I am not a social justice warrior.  I do not welcome or seek attention’s center.   I know I am a small voice on the coast, screaming at the vastness of the ocean.  There is a point where if you don’t stand up for something, you stand for nothing.  I came forward out of guilt for those that came after me, shame for keeping my secret, anger for the dismissal of accusations deemed credible by the chancery.  I  am horrified that Catholics seem willing to sacrifice children and reward a hierarchy that is misguidedly abusing their authority to maintain the illusion that their house of worship, their sacraments, and their faith are in order.
I want to believe that the University of Scranton is still a place where people don’t shrink from controversial or uncomfortable topics.  I want to know it is a place where people can stand up and do the right thing even when it is unpopular or challenges the local bishop.  I need to know that it is still the place where faculty and staff care about their students and the greater university community. I want to believe in the University that gave me, and generations of students,  Father Gannon.  I know that the Task Force cannot solve all of the issues in this great crisis. I think that it may be able to take a step in the direction of finding answers and making meaningful recommendations.

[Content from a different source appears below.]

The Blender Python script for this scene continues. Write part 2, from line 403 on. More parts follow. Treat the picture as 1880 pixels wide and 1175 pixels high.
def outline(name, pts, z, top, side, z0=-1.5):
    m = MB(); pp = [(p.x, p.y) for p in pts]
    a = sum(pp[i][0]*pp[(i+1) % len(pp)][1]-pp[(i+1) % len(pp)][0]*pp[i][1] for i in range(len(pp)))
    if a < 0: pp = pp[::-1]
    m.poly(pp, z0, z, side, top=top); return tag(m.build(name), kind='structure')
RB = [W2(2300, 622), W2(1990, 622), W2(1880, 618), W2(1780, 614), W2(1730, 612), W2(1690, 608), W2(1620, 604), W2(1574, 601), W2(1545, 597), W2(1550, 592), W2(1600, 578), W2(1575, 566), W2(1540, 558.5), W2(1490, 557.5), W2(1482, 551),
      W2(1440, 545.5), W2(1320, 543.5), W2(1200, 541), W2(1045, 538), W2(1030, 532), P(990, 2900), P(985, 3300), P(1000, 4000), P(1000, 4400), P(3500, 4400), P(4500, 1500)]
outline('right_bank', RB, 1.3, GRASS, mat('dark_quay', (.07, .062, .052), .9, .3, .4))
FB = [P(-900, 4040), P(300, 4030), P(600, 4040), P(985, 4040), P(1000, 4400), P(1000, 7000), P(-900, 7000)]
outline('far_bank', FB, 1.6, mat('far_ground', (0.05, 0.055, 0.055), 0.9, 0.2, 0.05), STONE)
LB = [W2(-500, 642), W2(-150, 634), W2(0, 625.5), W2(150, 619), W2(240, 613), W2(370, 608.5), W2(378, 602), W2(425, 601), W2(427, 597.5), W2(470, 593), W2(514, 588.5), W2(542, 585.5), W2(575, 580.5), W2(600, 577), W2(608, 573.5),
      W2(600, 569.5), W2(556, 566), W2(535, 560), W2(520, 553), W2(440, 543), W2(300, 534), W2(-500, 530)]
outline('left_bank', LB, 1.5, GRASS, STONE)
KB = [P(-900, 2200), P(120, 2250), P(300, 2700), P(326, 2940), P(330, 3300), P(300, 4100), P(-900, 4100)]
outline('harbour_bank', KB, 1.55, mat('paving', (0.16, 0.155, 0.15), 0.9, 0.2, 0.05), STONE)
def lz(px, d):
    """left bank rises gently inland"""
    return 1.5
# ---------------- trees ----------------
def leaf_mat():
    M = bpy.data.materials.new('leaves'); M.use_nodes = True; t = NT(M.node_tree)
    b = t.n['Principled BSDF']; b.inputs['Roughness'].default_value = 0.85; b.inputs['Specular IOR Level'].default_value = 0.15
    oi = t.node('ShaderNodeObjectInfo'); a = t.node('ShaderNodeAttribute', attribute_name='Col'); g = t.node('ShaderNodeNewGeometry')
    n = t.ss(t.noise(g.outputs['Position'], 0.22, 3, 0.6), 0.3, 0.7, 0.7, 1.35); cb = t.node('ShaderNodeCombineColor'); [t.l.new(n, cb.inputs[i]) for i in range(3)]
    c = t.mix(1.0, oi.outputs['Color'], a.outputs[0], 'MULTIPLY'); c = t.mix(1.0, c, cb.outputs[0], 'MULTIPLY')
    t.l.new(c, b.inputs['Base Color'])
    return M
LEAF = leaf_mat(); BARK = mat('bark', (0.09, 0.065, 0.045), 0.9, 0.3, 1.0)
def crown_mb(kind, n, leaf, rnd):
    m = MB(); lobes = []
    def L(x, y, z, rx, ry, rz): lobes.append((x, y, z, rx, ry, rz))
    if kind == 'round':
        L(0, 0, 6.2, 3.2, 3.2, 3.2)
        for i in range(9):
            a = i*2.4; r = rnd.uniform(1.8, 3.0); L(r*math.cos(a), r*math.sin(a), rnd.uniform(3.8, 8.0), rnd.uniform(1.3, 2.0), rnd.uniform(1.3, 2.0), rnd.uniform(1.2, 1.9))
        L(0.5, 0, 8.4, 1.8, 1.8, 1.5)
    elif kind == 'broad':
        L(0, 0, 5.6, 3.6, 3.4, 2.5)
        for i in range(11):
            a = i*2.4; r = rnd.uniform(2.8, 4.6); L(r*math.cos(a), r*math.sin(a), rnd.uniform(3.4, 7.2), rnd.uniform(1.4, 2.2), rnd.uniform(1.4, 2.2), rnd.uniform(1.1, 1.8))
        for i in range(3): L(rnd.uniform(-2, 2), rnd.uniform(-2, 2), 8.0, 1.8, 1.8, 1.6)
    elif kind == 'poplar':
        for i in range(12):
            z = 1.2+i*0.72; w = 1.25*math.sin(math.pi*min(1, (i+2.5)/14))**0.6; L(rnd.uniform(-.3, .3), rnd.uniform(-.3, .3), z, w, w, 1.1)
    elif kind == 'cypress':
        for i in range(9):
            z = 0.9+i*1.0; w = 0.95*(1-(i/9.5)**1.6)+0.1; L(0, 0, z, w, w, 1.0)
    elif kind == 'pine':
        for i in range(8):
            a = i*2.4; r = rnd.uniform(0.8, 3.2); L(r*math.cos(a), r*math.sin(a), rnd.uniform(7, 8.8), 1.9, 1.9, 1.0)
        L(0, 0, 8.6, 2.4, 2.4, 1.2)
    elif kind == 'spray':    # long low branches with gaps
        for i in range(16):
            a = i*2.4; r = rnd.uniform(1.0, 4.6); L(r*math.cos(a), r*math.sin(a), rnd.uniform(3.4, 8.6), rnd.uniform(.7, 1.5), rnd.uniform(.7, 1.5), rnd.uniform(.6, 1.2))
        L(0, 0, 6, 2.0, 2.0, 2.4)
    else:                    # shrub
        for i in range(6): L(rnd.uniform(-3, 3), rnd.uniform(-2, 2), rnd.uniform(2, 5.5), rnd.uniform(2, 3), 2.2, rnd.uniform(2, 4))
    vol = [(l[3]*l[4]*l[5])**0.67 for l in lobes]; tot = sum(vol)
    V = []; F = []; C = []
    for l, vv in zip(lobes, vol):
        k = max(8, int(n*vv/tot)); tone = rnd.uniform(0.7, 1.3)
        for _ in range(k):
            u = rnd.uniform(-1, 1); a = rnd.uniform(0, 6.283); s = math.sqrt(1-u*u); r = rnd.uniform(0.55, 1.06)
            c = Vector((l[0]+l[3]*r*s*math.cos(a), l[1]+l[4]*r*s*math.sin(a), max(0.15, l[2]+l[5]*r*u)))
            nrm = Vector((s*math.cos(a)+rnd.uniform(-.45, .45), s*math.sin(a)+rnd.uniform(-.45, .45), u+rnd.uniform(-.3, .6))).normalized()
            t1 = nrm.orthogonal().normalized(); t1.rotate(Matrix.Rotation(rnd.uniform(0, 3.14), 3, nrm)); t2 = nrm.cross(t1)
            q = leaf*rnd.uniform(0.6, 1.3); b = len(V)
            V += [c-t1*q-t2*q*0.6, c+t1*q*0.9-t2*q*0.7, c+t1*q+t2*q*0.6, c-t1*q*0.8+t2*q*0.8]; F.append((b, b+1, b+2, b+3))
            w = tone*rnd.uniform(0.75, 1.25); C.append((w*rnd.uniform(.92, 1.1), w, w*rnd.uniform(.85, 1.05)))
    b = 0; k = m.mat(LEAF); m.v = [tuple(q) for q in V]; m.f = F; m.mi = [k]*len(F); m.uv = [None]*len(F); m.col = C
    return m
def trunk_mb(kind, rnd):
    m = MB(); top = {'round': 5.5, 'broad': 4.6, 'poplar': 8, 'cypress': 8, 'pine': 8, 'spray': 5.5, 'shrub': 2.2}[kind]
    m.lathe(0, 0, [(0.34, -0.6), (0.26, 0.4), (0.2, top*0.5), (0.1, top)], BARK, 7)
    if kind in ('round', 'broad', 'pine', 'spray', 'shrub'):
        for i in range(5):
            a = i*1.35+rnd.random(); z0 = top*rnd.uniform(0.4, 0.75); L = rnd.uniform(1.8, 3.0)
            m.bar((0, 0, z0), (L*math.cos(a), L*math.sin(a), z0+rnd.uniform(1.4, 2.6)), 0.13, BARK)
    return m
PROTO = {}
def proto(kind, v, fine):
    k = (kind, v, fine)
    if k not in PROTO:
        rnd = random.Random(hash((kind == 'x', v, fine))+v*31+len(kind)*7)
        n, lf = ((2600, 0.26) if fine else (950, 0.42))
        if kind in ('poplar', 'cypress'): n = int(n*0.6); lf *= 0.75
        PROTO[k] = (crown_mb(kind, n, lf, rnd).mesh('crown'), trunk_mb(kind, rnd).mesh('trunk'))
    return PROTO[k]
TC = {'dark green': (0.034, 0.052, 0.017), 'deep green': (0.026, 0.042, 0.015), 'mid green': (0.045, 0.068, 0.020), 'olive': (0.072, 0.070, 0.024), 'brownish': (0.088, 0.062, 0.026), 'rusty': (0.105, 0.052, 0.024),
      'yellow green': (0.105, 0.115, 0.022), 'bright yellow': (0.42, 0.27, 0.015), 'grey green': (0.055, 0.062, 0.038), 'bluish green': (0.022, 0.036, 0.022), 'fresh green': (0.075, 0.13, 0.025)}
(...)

As for me, I realize that sometimes justice offered is not always the justice for which we had hoped.  I, as a survivor, will seek the wisdom to know when that justice is enough.
                                                                        Very respectfully,
                                                                       Michael B. Baumann
Copy to:
Patricia Tetreault
Christian Krokus

Any hope I may have that the Task Force will do more than to look inward to “heal” the church is very guarded.  I still consider myself a member of the University of Scranton Community even though I know I am no longer welcome in the Catholic Church.  The findings and recommendations of the Task Force will reveal the true nature and depth of the University’s good faith and resolve.